>>

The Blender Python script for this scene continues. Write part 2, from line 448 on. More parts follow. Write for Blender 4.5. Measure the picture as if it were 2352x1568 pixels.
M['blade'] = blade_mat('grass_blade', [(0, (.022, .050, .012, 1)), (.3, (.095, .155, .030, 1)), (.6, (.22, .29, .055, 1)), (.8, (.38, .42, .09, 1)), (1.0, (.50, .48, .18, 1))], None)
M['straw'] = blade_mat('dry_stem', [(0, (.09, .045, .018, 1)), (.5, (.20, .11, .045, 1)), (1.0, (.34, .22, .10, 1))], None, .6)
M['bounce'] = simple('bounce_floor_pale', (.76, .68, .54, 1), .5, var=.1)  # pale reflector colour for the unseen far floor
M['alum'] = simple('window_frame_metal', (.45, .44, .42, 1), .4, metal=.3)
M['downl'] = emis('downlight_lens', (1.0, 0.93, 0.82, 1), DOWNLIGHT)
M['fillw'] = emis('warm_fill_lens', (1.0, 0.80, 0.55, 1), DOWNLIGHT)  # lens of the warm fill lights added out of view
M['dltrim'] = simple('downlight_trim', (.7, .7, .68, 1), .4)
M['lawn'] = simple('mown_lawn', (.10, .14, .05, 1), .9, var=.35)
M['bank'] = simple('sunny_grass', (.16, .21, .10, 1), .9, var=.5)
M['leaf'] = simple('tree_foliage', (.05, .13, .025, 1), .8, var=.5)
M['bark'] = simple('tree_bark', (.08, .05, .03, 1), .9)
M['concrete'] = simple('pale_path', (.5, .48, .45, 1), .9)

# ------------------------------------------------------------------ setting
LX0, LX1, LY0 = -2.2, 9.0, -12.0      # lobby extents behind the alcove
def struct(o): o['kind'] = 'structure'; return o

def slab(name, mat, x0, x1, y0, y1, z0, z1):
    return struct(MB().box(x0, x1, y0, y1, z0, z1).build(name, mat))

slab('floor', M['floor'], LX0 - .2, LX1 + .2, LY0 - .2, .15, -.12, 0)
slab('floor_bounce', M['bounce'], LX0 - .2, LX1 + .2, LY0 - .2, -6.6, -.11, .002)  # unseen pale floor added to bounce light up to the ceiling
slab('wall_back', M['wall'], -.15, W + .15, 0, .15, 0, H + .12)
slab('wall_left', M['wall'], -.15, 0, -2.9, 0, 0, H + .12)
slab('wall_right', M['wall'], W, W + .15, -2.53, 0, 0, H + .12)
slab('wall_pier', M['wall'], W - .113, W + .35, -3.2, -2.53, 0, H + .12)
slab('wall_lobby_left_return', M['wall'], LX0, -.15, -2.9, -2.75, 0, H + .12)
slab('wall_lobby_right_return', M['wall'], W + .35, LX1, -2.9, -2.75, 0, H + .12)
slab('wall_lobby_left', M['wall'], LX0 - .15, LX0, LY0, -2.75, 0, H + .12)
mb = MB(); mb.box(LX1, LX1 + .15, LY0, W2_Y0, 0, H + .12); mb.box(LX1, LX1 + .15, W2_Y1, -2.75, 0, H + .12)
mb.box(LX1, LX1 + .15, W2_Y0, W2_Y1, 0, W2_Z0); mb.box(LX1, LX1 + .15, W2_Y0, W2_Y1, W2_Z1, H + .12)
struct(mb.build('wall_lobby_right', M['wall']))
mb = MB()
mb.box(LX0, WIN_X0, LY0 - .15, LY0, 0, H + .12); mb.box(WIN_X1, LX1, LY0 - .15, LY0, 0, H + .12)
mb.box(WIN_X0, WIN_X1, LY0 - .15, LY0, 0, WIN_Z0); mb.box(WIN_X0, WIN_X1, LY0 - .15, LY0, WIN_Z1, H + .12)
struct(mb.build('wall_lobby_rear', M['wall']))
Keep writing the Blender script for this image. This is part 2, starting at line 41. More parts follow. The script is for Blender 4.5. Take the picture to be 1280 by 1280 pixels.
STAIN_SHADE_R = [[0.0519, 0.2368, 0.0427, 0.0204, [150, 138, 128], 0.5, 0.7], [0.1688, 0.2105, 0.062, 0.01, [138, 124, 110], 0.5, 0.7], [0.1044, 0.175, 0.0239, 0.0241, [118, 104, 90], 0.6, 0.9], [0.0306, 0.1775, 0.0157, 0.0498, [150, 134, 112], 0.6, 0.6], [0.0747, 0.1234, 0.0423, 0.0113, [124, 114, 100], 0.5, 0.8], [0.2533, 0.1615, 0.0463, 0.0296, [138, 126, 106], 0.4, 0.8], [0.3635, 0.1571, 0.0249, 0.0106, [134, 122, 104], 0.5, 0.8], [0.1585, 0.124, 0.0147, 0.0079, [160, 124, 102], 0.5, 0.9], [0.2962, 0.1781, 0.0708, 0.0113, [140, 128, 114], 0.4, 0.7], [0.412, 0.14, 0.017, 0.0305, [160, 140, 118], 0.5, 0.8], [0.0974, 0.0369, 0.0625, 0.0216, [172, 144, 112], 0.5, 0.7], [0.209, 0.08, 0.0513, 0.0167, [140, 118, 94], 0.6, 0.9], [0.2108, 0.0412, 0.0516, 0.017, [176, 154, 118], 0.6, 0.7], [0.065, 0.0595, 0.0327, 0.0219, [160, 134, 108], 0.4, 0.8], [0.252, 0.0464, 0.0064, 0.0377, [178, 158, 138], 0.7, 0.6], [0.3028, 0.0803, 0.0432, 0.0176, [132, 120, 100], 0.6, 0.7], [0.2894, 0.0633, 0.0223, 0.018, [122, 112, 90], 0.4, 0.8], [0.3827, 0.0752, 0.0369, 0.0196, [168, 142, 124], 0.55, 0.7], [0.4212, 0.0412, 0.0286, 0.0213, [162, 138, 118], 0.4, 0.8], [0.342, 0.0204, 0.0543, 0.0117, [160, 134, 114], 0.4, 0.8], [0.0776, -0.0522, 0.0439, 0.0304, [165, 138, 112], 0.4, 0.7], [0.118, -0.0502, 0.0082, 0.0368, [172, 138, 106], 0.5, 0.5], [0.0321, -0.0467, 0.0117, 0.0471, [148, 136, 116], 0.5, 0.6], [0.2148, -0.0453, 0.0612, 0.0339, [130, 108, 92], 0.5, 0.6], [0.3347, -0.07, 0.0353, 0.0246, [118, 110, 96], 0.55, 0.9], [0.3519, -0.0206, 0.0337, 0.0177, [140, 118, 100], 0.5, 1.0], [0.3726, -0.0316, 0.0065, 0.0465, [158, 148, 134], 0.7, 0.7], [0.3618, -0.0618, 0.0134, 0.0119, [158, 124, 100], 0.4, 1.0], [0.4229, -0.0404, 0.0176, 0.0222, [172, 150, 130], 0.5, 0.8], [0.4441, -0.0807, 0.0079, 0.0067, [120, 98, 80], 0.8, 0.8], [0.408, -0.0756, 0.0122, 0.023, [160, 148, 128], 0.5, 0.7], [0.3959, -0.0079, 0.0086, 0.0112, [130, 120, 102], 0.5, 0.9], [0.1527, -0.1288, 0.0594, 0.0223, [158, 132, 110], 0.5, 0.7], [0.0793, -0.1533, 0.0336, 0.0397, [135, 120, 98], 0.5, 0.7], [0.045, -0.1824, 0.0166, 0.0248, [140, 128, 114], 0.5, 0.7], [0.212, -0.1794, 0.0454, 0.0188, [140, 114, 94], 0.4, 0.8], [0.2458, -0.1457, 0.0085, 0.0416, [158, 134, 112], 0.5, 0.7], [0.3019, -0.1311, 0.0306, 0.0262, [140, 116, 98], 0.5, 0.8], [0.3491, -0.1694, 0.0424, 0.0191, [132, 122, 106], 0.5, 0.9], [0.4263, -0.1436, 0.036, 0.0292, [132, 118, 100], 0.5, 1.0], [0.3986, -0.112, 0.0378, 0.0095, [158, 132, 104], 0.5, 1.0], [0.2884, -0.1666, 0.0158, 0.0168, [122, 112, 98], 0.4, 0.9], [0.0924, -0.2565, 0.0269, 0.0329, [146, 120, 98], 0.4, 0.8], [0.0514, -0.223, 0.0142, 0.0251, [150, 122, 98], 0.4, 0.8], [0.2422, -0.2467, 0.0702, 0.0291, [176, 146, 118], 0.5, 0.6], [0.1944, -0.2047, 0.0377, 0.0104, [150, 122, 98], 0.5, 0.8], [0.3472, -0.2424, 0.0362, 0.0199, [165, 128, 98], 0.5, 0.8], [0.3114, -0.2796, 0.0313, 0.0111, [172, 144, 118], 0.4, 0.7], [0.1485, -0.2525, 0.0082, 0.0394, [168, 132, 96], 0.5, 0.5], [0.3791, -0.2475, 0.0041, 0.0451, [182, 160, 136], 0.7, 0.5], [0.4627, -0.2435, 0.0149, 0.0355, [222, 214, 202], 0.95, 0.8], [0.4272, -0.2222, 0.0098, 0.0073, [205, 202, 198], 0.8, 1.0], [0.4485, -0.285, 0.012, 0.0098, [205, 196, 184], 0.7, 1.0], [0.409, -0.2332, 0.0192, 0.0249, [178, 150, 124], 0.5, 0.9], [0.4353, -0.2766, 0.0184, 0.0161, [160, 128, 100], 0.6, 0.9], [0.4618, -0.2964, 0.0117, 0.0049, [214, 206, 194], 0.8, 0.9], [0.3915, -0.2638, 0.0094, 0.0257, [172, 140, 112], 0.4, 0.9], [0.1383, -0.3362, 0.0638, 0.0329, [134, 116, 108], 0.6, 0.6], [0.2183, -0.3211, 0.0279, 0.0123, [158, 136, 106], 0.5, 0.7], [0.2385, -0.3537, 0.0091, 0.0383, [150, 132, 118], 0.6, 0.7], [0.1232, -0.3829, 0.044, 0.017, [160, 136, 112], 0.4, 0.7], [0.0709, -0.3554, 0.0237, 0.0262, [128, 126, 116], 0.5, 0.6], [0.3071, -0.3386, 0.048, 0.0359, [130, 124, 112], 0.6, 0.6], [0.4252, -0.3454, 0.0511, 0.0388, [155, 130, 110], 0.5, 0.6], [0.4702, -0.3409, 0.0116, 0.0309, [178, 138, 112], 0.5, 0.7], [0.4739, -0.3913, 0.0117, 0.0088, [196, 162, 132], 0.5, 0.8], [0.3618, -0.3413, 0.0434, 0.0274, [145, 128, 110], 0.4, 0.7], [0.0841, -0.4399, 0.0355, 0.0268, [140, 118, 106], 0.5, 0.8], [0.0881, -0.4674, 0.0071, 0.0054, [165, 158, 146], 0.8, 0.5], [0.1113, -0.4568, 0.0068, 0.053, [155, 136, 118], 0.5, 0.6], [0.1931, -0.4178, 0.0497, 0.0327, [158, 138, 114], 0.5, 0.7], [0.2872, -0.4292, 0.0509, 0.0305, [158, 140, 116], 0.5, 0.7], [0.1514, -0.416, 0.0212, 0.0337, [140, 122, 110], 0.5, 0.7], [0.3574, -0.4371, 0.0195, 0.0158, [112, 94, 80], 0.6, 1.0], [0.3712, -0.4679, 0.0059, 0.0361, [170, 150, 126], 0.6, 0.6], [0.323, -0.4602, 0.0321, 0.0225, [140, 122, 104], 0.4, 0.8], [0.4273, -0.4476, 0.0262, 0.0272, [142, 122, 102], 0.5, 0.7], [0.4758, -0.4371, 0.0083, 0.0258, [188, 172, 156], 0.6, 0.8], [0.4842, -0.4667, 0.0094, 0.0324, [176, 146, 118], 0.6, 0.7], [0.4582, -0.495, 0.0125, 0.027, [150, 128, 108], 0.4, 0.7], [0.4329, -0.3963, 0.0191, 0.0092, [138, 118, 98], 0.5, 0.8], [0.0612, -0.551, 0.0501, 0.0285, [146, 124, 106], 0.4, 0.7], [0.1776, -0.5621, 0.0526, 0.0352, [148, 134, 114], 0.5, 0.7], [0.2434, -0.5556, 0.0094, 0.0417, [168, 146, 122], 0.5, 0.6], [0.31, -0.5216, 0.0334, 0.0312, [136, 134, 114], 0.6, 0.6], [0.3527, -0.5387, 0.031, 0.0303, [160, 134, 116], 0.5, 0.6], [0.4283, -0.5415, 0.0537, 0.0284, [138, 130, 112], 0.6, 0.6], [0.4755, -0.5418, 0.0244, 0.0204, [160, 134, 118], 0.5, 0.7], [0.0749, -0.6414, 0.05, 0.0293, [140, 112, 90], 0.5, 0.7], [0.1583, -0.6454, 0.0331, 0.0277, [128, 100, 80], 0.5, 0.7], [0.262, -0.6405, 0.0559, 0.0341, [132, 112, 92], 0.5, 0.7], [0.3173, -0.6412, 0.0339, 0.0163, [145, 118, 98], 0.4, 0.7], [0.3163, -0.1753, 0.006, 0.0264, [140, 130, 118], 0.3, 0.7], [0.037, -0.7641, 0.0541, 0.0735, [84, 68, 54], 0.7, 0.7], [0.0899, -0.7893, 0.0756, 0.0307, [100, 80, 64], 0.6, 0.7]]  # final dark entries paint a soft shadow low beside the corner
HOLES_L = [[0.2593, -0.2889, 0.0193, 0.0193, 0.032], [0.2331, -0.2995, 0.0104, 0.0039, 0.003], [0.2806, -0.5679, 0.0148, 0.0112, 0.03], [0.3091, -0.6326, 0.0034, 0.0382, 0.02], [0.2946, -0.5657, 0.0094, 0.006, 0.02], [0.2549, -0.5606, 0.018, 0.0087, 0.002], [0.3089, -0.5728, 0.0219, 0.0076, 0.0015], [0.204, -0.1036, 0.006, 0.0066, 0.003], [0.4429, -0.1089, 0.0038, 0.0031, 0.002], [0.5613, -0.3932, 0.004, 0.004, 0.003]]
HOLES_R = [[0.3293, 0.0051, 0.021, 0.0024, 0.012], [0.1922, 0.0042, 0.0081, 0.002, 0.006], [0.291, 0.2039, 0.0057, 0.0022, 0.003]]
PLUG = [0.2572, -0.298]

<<

Return, please, the lines of the data from the first through the line containing "return struct(MB().box(x0, x1, y0, y1, z0, z1).build(name, mat))", both kept, exactly as they stand and nothing more.

▸ **Task response**
The Blender Python script for this scene continues. Write part 2, from line 448 on. More parts follow. Write for Blender 4.5. Measure the picture as if it were 2352x1568 pixels.
M['blade'] = blade_mat('grass_blade', [(0, (.022, .050, .012, 1)), (.3, (.095, .155, .030, 1)), (.6, (.22, .29, .055, 1)), (.8, (.38, .42, .09, 1)), (1.0, (.50, .48, .18, 1))], None)
M['straw'] = blade_mat('dry_stem', [(0, (.09, .045, .018, 1)), (.5, (.20, .11, .045, 1)), (1.0, (.34, .22, .10, 1))], None, .6)
M['bounce'] = simple('bounce_floor_pale', (.76, .68, .54, 1), .5, var=.1)  # pale reflector colour for the unseen far floor
M['alum'] = simple('window_frame_metal', (.45, .44, .42, 1), .4, metal=.3)
M['downl'] = emis('downlight_lens', (1.0, 0.93, 0.82, 1), DOWNLIGHT)
M['fillw'] = emis('warm_fill_lens', (1.0, 0.80, 0.55, 1), DOWNLIGHT)  # lens of the warm fill lights added out of view
M['dltrim'] = simple('downlight_trim', (.7, .7, .68, 1), .4)
M['lawn'] = simple('mown_lawn', (.10, .14, .05, 1), .9, var=.35)
M['bank'] = simple('sunny_grass', (.16, .21, .10, 1), .9, var=.5)
M['leaf'] = simple('tree_foliage', (.05, .13, .025, 1), .8, var=.5)
M['bark'] = simple('tree_bark', (.08, .05, .03, 1), .9)
M['concrete'] = simple('pale_path', (.5, .48, .45, 1), .9)

# ------------------------------------------------------------------ setting
LX0, LX1, LY0 = -2.2, 9.0, -12.0      # lobby extents behind the alcove
def struct(o): o['kind'] = 'structure'; return o

def slab(name, mat, x0, x1, y0, y1, z0, z1):
    return struct(MB().box(x0, x1, y0, y1, z0, z1).build(name, mat))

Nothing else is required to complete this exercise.